In re Anthony S.

— In a juvenile delinquency proceeding pursuant to Family Court Act article 3, the appeal is from an order of disposition of the Family Court, Kings County (Greenbaum, J.), dated March 21, 1990, which, upon a fact-finding order of the same court, dated January 25, 1990, made upon the appellant’s admission, finding that the appellant had committed an act which, if committed by an adult, would have constituted the crime of criminal possession of a controlled substance in the fifth degree, adjudged him to be a person in need of supervision, and placed him on probation. The appeal brings up for review (1) the fact-finding order dated January 25, 1990, and (2) the denial, after a hearing, of those branches of the appellant’s omnibus motion which were to suppress physical evidence and statements made by him to law enforcement officials.

Ordered that the order of disposition is affirmed, without costs or disbursements.

On the afternoon of December 12, 1989, several members of the Brooklyn Tactical Narcotics Team responded to the lobby of a Flushing Avenue apartment building to apprehend three individuals who were suspected of involvement in a drug sale. Upon arriving inside the building where the alleged drug sale had just taken place, the officers observed the appellant engaged in conversation with an individual who matched the description of one of the suspects. The appellant refused to tell the officers why he was in the lobby, but admitted, in response to further inquiry, that his home was a considerable distance away. At this point, the arresting officer, who testified that he was concerned for his safety, asked the appellant to remove his hands from his pockets. When the appellant complied, the arresting officer observed a "fist-sized” bulge in the appellant’s left-hand pants pocket. Fearing that the object might be the butt of a small gun, the officer patted the appellant’s pocket with the palm of his hand, and asked: "what is that?” The appellant responded that the bulge was "weed”, and the officer then retrieved nine plastic bags filled with marihuana, and nine vials of crack-cocaine from the appellant’s pocket.
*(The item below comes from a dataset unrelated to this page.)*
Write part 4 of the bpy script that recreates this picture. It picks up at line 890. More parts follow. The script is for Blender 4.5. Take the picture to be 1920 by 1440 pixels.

Contrary to the appellant’s contention, we find that the arresting officer acted reasonably in requesting him to remove his hands from his pockets as a precautionary measure for his *683own safety (see, People v Prochilo, 41 NY2d 759, 761; People v Nelson, 179 AD2d 784; People v Oppedisano, 176 AD2d 667; People v Burgos, 175 AD2d 211; People v Nicolas, 171 AD2d 817). Moreover, once the officer observed a bulge in the appellant’s pocket, he was justified in conducting a limited pat-down search to ascertain whether the appellant was armed with a weapon (see, People v Pagan, 173 AD2d 744; People v Booker, 158 AD2d 700; People v Alford, 146 AD2d 635). The appellant’s subsequent admission that the bulge in his pocket was "weed” provided probable cause for his arrest and the seizure of the controlled substances.

Finally, we find that the appellant’s admission that he possessed "weed” was not made in response to custodial interrogation (see, People v Huffman, 41 NY2d 29; People v Thomas, 176 AD2d 539), and that the Family Court thus properly concluded that suppression of the statement was not required. Bracken, J. P., Lawrence, Fiber and Miller, JJ., concur.